ENEMIES OF THE STATE, ON THE FIELD

OF IVRY, 14TH MARCH, 1590.

Second Inscription.

GREAT MEN LOVE THE GLORY OF THOSE WHO RESEMBLE THEM.

Third Inscription.

THE 7TH BRUMAIRE, YEAR XI, OF THE FRENCH REPUBLIC

NAPOLEON BONAPARTE, FIRST CONSUL, HAVING VISITED THIS FIELD, ORDERED THE REBUILDING

OF THE MONUMENT DESTINED TO PERPETUATE THE MEMORY OF

HENRY IV., AND THE VICTORY OF IVRY.

Fourth Inscription.

THE WOES EXPERIENCED BY FRANCE, AT THE EPOCH

OF THE BATTLE OF IVRY, WERE THE RESULT

OF THE APPEAL MADE BY THE OPPOSING PARTIES IN FRANCE TO

SPAIN AND ENGLAND. EVERY FAMILY, EVERY PARTY

WHICH CALLS IN FOREIGN POWERS TO ITS AID, HAS MERITED AND WILL MERIT, TO THE MOST DISTANT POSTERITY

THE MALEDICTION OF THE FRENCH PEOPLE.

All these inscriptions have since been effaced, and replaced by this, "On this spot Henry the Fourth stood the day of the battle of Ivry, 14th March, 1590."

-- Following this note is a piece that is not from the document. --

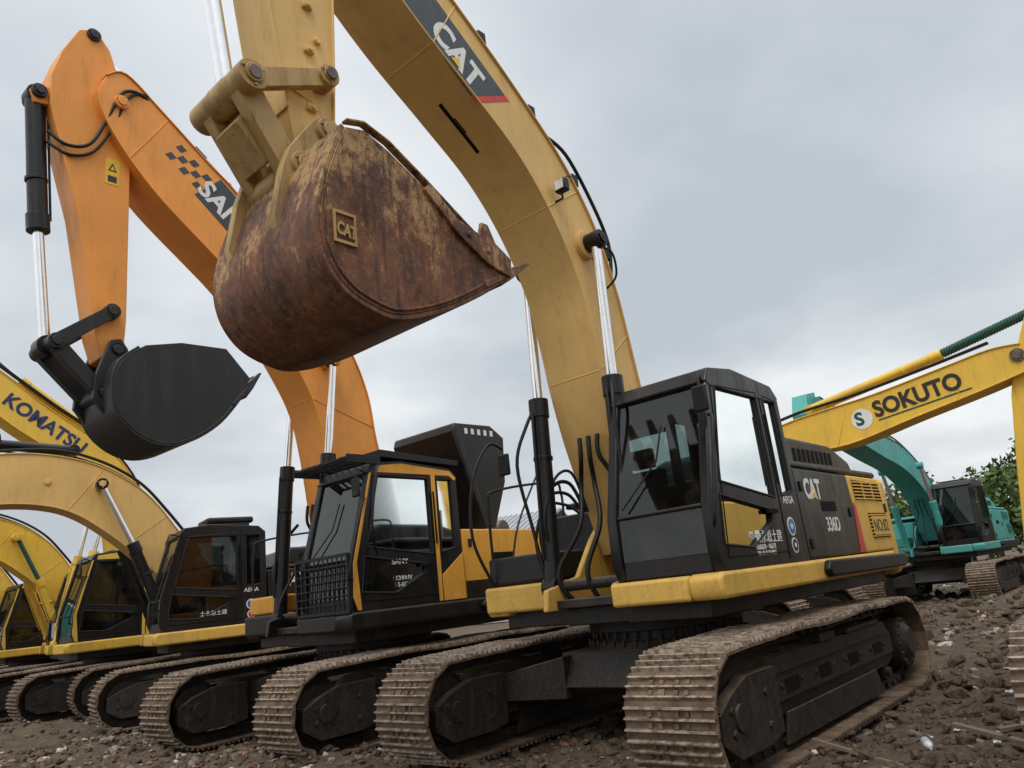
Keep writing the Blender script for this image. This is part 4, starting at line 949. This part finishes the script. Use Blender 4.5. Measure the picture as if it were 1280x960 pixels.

Monsieur Ledier, Mayor of Ivry, accompanied the First Consul on this excursion; and the First Consul held a long conversation with him, in which he appeared to be agreeably impressed. He did not form so good an opinion of the Mayor of Evreux, and interrupted him abruptly, in the midst of a complimentary address which this worthy magistrate was trying to make him, by asking if he knew his colleague, the Mayor of Ivry. "No, general," replied the mayor. "Well, so much the worse for you; I trust you will make his acquaintance."